Non accade lo stesso anche con Laura Palmer, nella terza stagione di Twin Peaks? Per diciotto faticose ore Lynch ci conduce in percorsi che mettono in scena la morte reale, e spesso durante il periodo stesso del tournage, di alcuni protagonisti della vecchia serie. La morte, a cui bisogna assolutamente sfuggire e solo dentro una storia è possibile riuscirci, si pone come il centro caldo e pulsante di Twin Peaks 3. E infatti, chi di noi ha saputo arrivare al finale, sa bene cosa accade: Laura non muore più, il viaggiatore nel tempo e nello spazio Cooper la prende per mano e la sottrae agli incontri che la attendono tra i boschi quella notte. Laura si trasmuta, diviene Carrie Page e non può riconoscere la casa dove è cresciuta come Laura Palmer, riportando Cooper a quello stato di catatonia con cui a lungo si è mostrato sullo schermo, lasciandoci con un urlo che squarcia il buio. Come nel finale di Mulholland Drive ed Eraserhead, serissimo e commovente, Lynch rivolge ai suoi sfortunati personaggi uno sguardo pieno di compassione, stavolta lasciando Laura a sussurrare per sempre, all’orecchio di Cooper, una soluzione all’enigma che non conosceremo mai.

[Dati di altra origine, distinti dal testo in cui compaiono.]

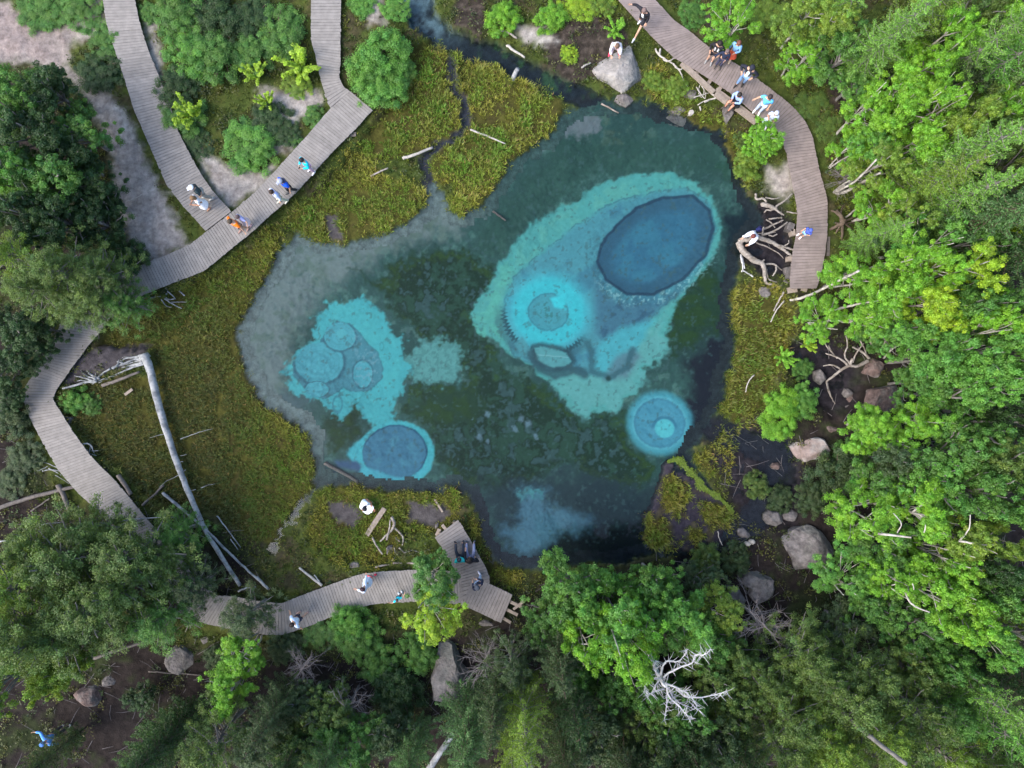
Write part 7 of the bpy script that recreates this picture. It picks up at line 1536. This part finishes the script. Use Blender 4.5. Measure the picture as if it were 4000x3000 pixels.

Con Tarantino, in questo gioco di specchi cominciato molto tempo fa (quante analogie di percorso, di senso e di estetica ridicola sublime si possono rintracciare nelle filmografie dei due?), pare invece in quest’ultimo Once Upon a Time…in Hollywood dotato di un tocco inedito, manicheo e melenso verrebbe da dire, ancora non ho capito quanto sincero e costruito, sicuramente spiazzante. Rick che accede alla villa di Sharon e Roman dopo aver contribuito ad annullare una tragedia che ha inciso fortemente nella cultura americana e nello star system della storia del cinema, ci dice di un omaggio, l’ennesimo e anche un po’ due palle, agli attori di Serie B e al loro mondo di mestiere ed umiltà, ma soprattutto conduce questo nono film in una dimensiona nuova, nel lavoro sulla Storia che QT ha deciso di intraprendere da dieci anni a questa parte. Non più il cinema che sconfigge il nazismo, che ribalta la schiavitù o che shakespearianamente si chiude a giocare al massacro in una baita immersa nella tempesta – quello che abbiamo tra le mani, dopo tre ore di immersione sensoriale in un mondo ormai scomparso, è un dolly che nel buio si solleva sopra la villa di Cielo Drive mentre Rick viene accolto da abbracci, dolcezza e stima da Sharon, che senza saperlo ha salvato da morte nota. Un po’ come i due film rosa (Jackie Brown e Kill Bill) che realizzò dopo le accuse, stupide e inopportune, per non aver offerto alcun personaggio femminile in Reservoir Dogs, Tarantino qui rovescia di 180° sapore, intenzione e sguardo che ci aveva rivelato con Hateful Eight, dimostrando quanto anche senza i tagli di Sally Menke o lo schema produttivo della Miramax sia ancora una voce unica e inconfondibile nel panorama del cinema contemporaneo.